How Salty Fish Helped the Maya of Belize Bolster Their Economy

A new study suggests that workshops on the coast of Belize were not only producing salt, but also preserving animal meat

stone tool
Stone tools discovered in Belize's Paynes Creek Salt Works Louisiana State University

When 20 stone tools were found at a Maya salt production site in the lowlands of Belize, researchers assumed they had been used to cut wood. But microscopic analysis revealed that the instruments had instead been used to chop up meat and fish—a surprising result, since few animal bones had been found in the area.

As Rachel D. Cohen reports for NPR, the fact that meat seems to have been prepared at the ancient salt kitchens adds a new dimension to our understanding of the importance of salt to the Maya economy: the workshops in Belize, it seems, were not just producing salt in large quantities, but also using it to preserve food that could then be sold in the marketplace.
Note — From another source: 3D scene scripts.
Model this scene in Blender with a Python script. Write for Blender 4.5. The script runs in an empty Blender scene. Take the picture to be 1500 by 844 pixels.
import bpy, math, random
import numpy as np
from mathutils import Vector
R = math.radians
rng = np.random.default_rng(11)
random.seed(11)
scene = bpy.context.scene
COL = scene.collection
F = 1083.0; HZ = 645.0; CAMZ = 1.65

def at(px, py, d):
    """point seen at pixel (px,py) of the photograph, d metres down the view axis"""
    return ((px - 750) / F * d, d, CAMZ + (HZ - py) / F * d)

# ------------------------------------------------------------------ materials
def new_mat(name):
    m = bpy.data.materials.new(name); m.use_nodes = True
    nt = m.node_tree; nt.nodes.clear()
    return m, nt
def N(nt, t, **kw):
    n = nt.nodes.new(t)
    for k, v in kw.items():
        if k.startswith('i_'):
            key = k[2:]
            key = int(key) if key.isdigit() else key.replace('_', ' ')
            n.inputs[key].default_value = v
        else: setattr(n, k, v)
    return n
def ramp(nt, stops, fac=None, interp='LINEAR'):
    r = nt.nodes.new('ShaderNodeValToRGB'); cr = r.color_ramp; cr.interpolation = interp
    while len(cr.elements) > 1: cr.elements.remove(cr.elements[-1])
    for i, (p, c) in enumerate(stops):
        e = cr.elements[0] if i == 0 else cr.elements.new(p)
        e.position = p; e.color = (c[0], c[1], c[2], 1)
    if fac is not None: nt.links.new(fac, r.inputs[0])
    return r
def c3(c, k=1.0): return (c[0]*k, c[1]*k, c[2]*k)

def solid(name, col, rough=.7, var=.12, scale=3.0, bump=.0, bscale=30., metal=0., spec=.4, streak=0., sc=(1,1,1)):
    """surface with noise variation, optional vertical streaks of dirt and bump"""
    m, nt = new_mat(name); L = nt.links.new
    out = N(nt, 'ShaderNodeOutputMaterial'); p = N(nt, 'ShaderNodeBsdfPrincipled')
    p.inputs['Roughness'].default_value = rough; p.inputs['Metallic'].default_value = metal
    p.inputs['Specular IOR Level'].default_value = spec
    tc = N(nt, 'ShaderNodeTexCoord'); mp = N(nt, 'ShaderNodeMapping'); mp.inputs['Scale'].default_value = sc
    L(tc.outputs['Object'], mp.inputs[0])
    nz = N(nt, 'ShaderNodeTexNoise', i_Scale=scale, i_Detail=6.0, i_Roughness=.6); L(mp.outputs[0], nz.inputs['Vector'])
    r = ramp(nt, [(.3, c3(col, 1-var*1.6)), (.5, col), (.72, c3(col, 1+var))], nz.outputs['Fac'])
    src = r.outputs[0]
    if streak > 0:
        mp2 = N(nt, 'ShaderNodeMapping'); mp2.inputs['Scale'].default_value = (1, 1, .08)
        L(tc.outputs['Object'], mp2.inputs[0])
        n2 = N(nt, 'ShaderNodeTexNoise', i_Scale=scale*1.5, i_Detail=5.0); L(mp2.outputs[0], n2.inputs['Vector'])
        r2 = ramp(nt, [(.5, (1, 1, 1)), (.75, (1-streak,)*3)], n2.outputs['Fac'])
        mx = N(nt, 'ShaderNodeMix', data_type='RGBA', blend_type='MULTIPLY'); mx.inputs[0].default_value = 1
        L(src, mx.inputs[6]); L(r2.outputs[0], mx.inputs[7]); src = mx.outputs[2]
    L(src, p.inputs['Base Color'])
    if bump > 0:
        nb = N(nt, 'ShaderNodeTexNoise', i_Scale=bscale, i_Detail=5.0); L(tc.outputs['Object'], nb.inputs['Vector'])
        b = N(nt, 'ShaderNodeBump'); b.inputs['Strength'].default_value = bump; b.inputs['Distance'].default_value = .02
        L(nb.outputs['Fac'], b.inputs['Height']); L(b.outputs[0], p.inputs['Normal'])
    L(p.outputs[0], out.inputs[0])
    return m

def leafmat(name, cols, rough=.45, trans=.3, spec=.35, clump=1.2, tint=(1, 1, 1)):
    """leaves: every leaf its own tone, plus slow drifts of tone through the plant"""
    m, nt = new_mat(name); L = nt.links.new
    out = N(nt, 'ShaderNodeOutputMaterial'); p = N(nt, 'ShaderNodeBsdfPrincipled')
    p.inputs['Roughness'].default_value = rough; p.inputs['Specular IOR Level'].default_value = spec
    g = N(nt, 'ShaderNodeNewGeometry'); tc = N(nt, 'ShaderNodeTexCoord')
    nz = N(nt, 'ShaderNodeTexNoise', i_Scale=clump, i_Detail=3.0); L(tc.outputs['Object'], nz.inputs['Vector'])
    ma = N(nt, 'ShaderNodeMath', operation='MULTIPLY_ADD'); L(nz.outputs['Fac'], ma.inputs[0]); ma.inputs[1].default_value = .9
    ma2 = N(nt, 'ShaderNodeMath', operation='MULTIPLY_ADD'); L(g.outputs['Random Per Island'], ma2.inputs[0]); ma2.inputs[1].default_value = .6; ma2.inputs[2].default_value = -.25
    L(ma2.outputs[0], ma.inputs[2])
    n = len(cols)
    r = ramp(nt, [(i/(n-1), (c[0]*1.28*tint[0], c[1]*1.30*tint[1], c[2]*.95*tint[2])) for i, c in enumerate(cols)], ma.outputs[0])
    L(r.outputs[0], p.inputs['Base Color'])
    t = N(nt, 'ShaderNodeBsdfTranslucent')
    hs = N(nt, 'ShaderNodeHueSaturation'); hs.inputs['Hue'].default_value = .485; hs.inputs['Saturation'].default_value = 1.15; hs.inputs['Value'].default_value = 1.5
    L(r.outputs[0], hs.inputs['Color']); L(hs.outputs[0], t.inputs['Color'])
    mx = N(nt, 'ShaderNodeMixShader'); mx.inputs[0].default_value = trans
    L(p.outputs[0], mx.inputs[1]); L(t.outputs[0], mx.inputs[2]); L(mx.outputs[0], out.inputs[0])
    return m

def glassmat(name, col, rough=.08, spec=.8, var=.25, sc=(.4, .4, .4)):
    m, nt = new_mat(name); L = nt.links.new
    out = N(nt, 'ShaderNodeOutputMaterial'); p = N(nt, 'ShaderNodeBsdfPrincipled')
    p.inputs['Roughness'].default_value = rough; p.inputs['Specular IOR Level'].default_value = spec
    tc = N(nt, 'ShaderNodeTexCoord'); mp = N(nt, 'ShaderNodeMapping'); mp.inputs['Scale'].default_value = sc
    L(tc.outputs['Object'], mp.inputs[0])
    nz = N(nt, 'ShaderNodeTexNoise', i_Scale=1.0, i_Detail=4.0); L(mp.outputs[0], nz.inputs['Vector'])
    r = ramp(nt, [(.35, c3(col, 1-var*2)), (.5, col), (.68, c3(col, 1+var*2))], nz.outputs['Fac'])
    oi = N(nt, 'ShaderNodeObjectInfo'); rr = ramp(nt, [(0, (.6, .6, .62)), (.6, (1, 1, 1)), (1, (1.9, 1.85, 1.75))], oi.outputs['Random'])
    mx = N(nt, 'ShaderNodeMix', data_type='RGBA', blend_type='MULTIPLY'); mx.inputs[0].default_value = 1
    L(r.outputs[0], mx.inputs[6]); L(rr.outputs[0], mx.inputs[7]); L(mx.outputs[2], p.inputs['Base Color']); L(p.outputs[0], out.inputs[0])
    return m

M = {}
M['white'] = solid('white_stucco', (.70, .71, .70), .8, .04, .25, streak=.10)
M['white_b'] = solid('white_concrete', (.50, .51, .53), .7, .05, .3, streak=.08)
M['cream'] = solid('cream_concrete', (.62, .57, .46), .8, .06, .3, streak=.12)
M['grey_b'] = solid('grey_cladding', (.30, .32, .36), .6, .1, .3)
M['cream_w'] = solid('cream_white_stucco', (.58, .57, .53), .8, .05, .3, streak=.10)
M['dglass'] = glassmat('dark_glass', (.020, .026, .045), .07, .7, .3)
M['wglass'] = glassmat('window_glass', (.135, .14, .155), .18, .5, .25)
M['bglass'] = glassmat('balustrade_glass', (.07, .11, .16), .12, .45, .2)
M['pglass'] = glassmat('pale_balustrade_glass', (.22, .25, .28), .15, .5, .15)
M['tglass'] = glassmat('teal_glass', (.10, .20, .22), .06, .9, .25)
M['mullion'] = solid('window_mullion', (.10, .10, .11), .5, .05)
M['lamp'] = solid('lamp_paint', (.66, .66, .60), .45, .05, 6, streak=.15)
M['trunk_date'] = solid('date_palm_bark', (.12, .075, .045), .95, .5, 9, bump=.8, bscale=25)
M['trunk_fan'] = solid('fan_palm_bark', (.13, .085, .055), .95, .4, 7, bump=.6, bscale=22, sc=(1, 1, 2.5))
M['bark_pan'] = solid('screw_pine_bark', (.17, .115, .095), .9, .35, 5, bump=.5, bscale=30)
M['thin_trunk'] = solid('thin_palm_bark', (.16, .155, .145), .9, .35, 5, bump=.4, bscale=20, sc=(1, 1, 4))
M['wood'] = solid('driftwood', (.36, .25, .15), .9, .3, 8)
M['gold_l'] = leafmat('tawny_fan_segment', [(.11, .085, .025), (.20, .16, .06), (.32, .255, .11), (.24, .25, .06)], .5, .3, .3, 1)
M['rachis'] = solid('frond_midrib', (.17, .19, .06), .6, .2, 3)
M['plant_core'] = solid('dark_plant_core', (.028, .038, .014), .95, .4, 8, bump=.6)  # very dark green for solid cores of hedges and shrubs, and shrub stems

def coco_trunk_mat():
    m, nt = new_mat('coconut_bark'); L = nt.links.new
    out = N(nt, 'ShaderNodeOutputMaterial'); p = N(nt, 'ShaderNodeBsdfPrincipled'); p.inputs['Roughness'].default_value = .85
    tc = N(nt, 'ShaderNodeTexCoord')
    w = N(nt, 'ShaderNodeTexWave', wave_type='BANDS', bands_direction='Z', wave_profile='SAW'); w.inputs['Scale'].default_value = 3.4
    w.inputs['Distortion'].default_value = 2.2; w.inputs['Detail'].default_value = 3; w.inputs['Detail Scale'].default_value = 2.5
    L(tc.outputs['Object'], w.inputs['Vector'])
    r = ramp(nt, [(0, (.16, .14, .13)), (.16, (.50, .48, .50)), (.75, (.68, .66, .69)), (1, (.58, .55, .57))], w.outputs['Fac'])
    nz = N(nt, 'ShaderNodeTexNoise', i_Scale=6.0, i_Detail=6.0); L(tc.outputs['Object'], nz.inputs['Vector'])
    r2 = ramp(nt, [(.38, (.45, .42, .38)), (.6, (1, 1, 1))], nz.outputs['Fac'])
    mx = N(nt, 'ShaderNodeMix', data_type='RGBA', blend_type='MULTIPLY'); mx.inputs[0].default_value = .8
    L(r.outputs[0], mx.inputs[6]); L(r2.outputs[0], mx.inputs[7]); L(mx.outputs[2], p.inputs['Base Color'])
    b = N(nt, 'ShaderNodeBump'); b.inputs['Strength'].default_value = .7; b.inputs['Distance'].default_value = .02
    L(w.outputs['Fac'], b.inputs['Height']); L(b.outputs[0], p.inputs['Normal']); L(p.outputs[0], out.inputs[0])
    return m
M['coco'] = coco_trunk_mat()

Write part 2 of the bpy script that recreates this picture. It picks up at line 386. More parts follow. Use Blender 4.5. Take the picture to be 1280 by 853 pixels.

Heather McKillop, an anthropologist at Louisiana State University, and co-author Kazuo Aoyama, an anthropologist at Japan’s Ibaraki University, detail their analysis of the stone tools in a new study that appears in PNAS. The tools were preserved in the Paynes Creek Salt Work, a 3-square-mile study site, which was once adjacent to a coastal lagoon. There solar evaporation naturally created highly saline waters that the Maya used to produce salt. After the production sites were abandoned, and encroaching sea levels flooded the area, the surrounding mangrove forest preserved traces of its past life.

Mangrove peat is acidic, which is why researchers suspect that no fish or animal bones have been discovered alongside the objects. However, Mangrove peat does not destroy wood. Since 2004, McKillop and her students have discovered more than 4,000 wooden posts that denote a series of salt kitchens in the area, according to a Louisiana State University statement. Thanks to the peat's preservation properties, today Paynes Creek is the only known location of Classic Maya wooden structures, which date from 300-900 A.D.

Pottery vessels found at the site reveal that workers were boiling brine in pots, and collecting salt from the evaporated brine. Salt pots from three of the Paynes Creek salt kitchens seem to be standardized in dimension, suggesting that workers were packing the salt into cakes and shipping them off to be traded inland.

McKillop’s research into Maya salt production is helping to dispel a misconception previously held by archaeologists—namely that the Maya of Belize’s southern lowlands had to import salt from the Yucatan Peninsula because there were no salt resources nearby. On the contrary, McKillop tells Cohen, “the coastal Maya were an integral part of the Mayan economy because they produced and traded a basic commodity.”

Salt is essential to the human diet, and not only because it makes meals more delicious. Sodium plays an important role in proper nerve and cell function. Salt can also be used to preserve food, which is why salt and salted fish was important to ancient civilizations around the globe. Now, the new study suggests that the Paynes Creek salt kitchens showed the Maya did so as well, producing both salt cakes and salted animal meat.

As the study authors write, the salt kitchens of coastal Belize thus contributed “storable commodities that had additional value for further trading,” underscoring the region’s importance to a thriving ancient economy.